The great thing is that there are four guys in the house with broadly similar running capacities: Myself and Martin have marathon bests of 3:09 (thats me in the photo) and 3:10 respectively, Matthias has a best of 2:58 (!) and Colm did his best time of 3:21 only a couple of months ago. So we’ve agreed to all be back at the house at 5pm on training days so we can all head off together. I’ve always considered myself a rather solitary runner, but it is great to laugh your way through runs with a bunch of friends rather than shuffle on alone.

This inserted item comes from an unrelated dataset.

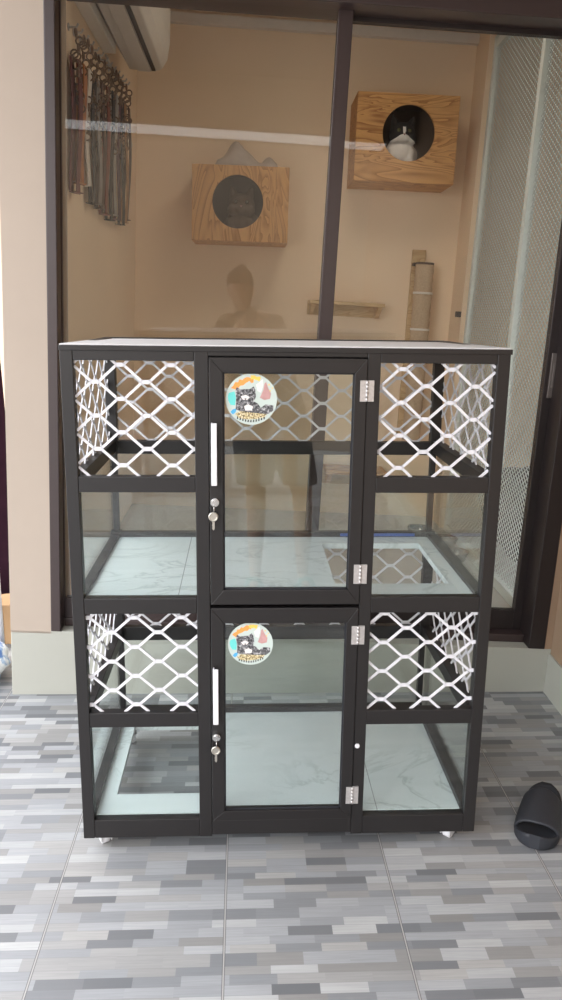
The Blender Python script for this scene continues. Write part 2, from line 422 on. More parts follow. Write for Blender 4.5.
def sticker_mesh(cx, cz, r, y, rot=0.):
    b = MB()
    def tr(px, pz):
        c, s = math.cos(rot), math.sin(rot); k = 1.1 if math.hypot(px, pz) < .88 else 1.; return (cx+(px*c-pz*s)*r*k, cz+(px*s+pz*c)*r*k)
    def poly(pts, lay): b.prism([tr(*p) for p in pts], y-.0006-.00025*lay, y)
    b.mi = 0; poly([(math.cos(2*PI*k/48), math.sin(2*PI*k/48)) for k in range(48)], 0)
    def strip(a0, a1, r0, r1, n=10, j=0.06):
        o = [(math.cos(math.radians(a0+(a1-a0)*k/n))*(r1+random.uniform(-j,j)), math.sin(math.radians(a0+(a1-a0)*k/n))*(r1+random.uniform(-j,j))) for k in range(n+1)]
        i = [(math.cos(math.radians(a0+(a1-a0)*k/n))*(r0+random.uniform(-j,j)), math.sin(math.radians(a0+(a1-a0)*k/n))*(r0+random.uniform(-j,j))) for k in range(n+1)]
        return o + i[::-1]
    b.mi = 1; poly(strip(84, 148, .62, .80), 1)                       # orange brush stroke
    b.mi = 7; poly(strip(66, 92, .70, .84, 6, .03), 1.2)              # yellow end of the stroke
    b.mi = 2; poly([(-.92,.12),(-.80,.22),(-.60,.28),(-.55,.05),(-.58,-.22),(-.74,-.20),(-.82,-.05)], 1)   # turquoise
    b.mi = 3; poly([(-.82,-.50),(-.66,-.36),(-.52,-.32),(-.56,-.46),(-.72,-.60)], 1)                       # blue
    b.mi = 4; poly([(.30,.06),(.42,.34),(.46,.56),(.52,.62),(.58,.44),(.70,.20),(.66,.02),(.46,-.02)], 1)   # pink figure
    b.mi = 8; poly([(.22,.30),(.16,.52),(.30,.62),(.40,.72),(.42,.50),(.34,.24)], 1)                        # pale ear shape
    b.mi = 5                                                                                                 # tabby kitten
    poly([(-.56,.34),(-.52,.44),(-.40,.34),(-.24,.36),(-.06,.36),(.08,.46),(.14,.34),(.16,.10),(.10,-.08),(.22,-.14),(.34,-.30),(.50,-.18),(.72,-.20),(.86,-.24),(.78,-.40),(.60,-.52),(.30,-.50),(-.10,-.46),(-.40,-.42),(-.56,-.36),(-.54,-.10)], 1.4)
    b.mi = 8; poly([(-.38,.10),(-.20,.16),(-.06,.08),(-.14,-.02),(-.30,-.02)], 1.8)
    poly([(-.26,-.24),(-.10,-.18),(.06,-.26),(.02,-.40),(-.22,-.40)], 1.8)
    b.mi = 9
    for ex in (-.36, -.06): poly([(ex-.06,.16),(ex,.20),(ex+.06,.16),(ex,.12)], 2.2)
    poly([(-.25,.03),(-.17,.03),(-.21,-.03)], 2.2)
    b.mi = 6; poly([(-.58,-.52),(-.40,-.42),(-.10,-.46),(.30,-.50),(.56,-.52),(.46,-.64),(.2,-.70),(-.2,-.72),(-.46,-.66)], 1.6)  # tan band
    b.mi = 9
    for k in range(11):                                                                                      # tiny lettering strokes
        x = -.52+k*.095; z = -.66 - .11*math.sin(PI*k/10)
        poly([(x,z-.04),(x+.02,z+.05),(x+.055,z+.03),(x+.05,z-.05)], 2.2)
    b.mi = 7
    for px, pz in ((.62,.52),(.74,.40),(.66,.30)): poly([(px-.03,pz),(px,pz+.04),(px+.04,pz),(px,pz-.03)], 1)
    return b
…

The other thing about a training schedule is that it has kind of taken away some of my preformed conceptions about running. I was always one for throwing away the stopwatch and roaming my way through nature; split times and pacing were not for me, thank you. But now I’m actually doing it, I can see the merits of it - you don’t have the luxury of nature to distract you when you’re going around a boring track again and again; you have to turn to the inner landscape and run from the soaring heart instead of the complaining mind.

So let’s just take it day by day; please God I’m not posting a doleful posting next week about injuries and the like…

PS:

If you want your dreams to come true, don’t oversleep. - My brother just read this on his calendar as I was finishing this post; pretty funny.